Brazilian police say they have made their biggest-ever seizure of cash in an apartment allegedly used by one of President Michel Temer's former cabinet members.
Police say they have counted more than $16m in large-denomination notes found in the flat in the city of Salvador.
Former minister Geddel Vieira Lima is under house arrest.
Mr Temer is fighting a corruption crisis that has shaken his government.
The cash seizure was part of the police's Operation Lost Treasure.
Mr Vieira Lima was arrested in July as part of of a corruption investigation into a government-controlled bank.
Prosecutors say he tried to block investigations into state bank Caixa Economica Federal.

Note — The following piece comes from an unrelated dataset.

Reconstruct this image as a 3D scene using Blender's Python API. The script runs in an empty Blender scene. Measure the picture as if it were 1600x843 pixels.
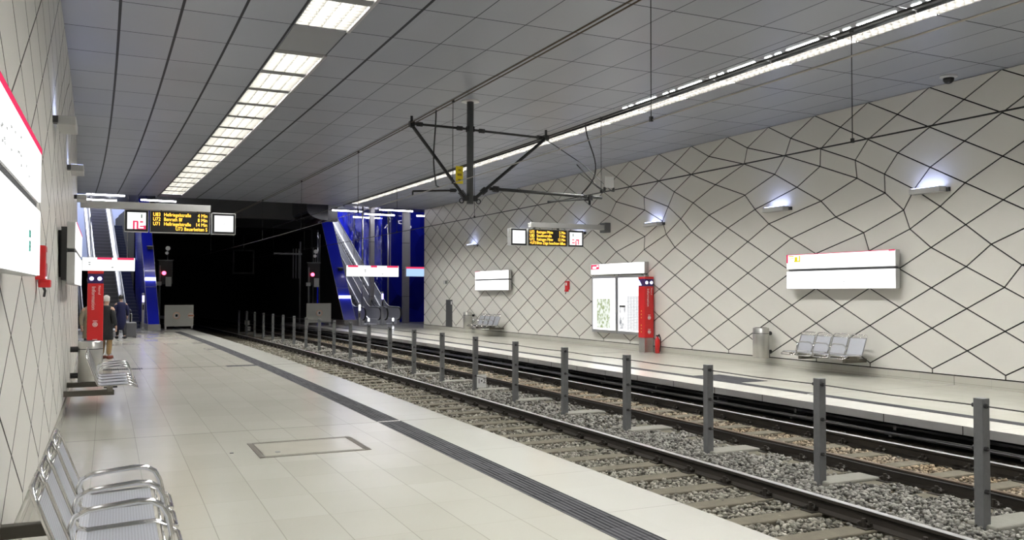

Mr Vieira Lima, who was in charge of relations with Congress, resigned from his role last November after a former minister accused Mr Vieira Lima of pressuring him to approve a property investment.
Brazil's prosecutor general also charged Mr Temer and an aide with corruption - but last month the Brazilian Congress voted not to put him on trial for corruption.
Opposition lawmakers in the lower house of Congress failed to obtain the two-thirds majority needed to send the case to the Supreme Court.
The charge against Mr Temer came after a business tycoon secretly recorded a conversation with the president in an unofficial late-night meeting, which he revealed in May in a plea bargain deal with prosecutors.
During the conversation, Mr Temer appeared to endorse the tycoon obstructing the investigation and bribing politicians.
Mr Temer has said the footage is authentic, taken from a meeting in March, but he has strongly denied wrongdoing.
His administration has been bogged down with a string of corruption scandals since he took over from former president Dilma Rousseff in a controversial impeachment process.